This report presents an overview of Politeia activity data for the third year of its operation (Oct 16 2020 to Oct 16 2021).
In this time:
The participation rate has shifted upwards considerably since years 1 (mean 31%) and 2 (mean 28%), and the standard deviation or spread is also larger, although as we will see later there is a temporal dimension to that. There were only two proposals which failed to meet the 20% quorum requirement, and both of them were RFP responses right at the start of the year in question.
The approval rate of proposals became much more extreme in the third year, with more proposals getting close to 100% approval and those which didn’t tending to have quite low approval. The mean approval rate is a little lower at 74% than the previous 79%, whereas the proportion of yes votes has increased to 72% (from 54%). This counterintuitive pattern is a result of high turnout for proposals that got close to 100% approval, with lower turnout for proposals that did not fare well in voting.
This is based on my own quick categorization of the proposals. The domination of marketing proposals has reduced, and there were more software development proposals in the third year, so that these rival marketing as the most common type.
The approval rate for software development proposals is high, for marketing related proposals it was around 50%.
When we consider the scale of the proposals’ budgets, the action has swung even more significantly towards software development.
The proportion of proposals from people who are already contractors has gone up (from 48% in year 2) to 77%, and in the last year there has only been one proposal from a non-contractor which was approved.
The software development proposals are getting more numerous, their budgets are getting bigger, and a lot of them are getting strong approval from voters.
This graph shows the temporal dimension to the turnout variability. After a sluggish start with low turnout for the decred.org RFP proposals, voter turnout really picked up, after it crossed the 40% threshold it went on to set new records, and turnout below 40% became rare.
With three years of usage and data built up, the attitude of the voting Decred stakeholders towards different types of proposal seems quite clear, but it also feels like it’s developed to be that way over time. Let’s see if there are any trends in the data which accompany this development.
From this perspective, it looks like a lot of the (mostly marketing) proposals which tended to get low approval have dried up.
This one has the same data but reverses the y axis and size of the points, it shows a drop in participation after the earliest proposals, then for 2019 and 2020 most of the proposals were in the 20-40% voter turnout range, but since early 2021 the turnout rate has shifted upwards.
This graph shows that the number of mixed tickets that vote on Politeia proposals has been increasing, particularly in 2021. The number of unmixed votes on proposals has remained quite flat, and the all time high turnout is down to mixed ticket voters.

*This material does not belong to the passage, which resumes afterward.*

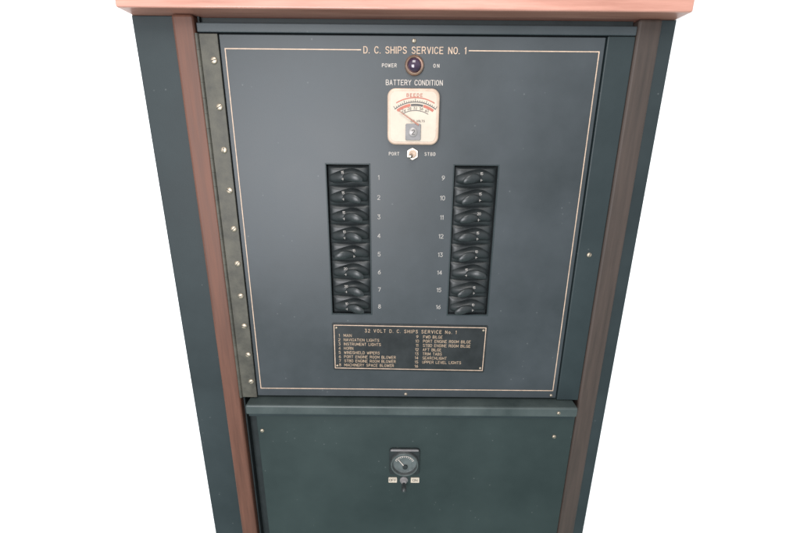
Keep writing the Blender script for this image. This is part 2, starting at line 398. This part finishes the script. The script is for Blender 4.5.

The number of comments per proposal has dropped in 2021, particularly so for proposals seeking renewal of funding for some activity which is already being funded. Where good progress is being reported and the proposal is on its 3rd or 4th renewal, it is to be expected that the community has less to say in Politeia comments about each iteration. A bug with Politeia comments being duplicated was also resolved in the timeframe where number of comments dropped off, this likely also played a part in the decreasing number of comments.